Vincent Baker has summarised the concept as a piece of advice: "design your game to pose a question, then don't design it to trample on the answers!"[3]

Fruitful voids allow players to engage with their subjects (which may be themes, situations, etc.) in their own way, by using their own creativity and without being subject to the limits of game mechanics.
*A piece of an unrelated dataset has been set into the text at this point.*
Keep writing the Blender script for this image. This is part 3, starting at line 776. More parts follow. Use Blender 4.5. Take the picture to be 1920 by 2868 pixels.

Not all games have or need a fruitful void, and not every sort of gameplay that isn't covered by mechanical procedures is a fruitful void.

The term was coined in 2005 by Ron Edwards on The Forge,[4] and has since been expanded on by Vincent Baker and other theorists.[1]

In 2019, Avery Alder said that the notion of the fruitful void was one of three game design theories from the days of The Forge and the Big Model that remain useful at the end of 2019.[2]

Examples of fruitful voids[]

  • My Life With Master by Paul Czege does not have any statistic for defiance or self-worth, but the defiance and self-worth of the player characters are fundamental to the game.
  • Dogs in the Vineyard by Vincent Baker is about the morality of religious law-keepers in the American "West that never was", but there is no stat that tracks a character's morality or faith.
  • Murderous Ghosts by Vincent Baker and Meguey Baker asks whether you can escape a haunted house and provides rules you can play by to get the answer, but it does not answer the question for you.[5]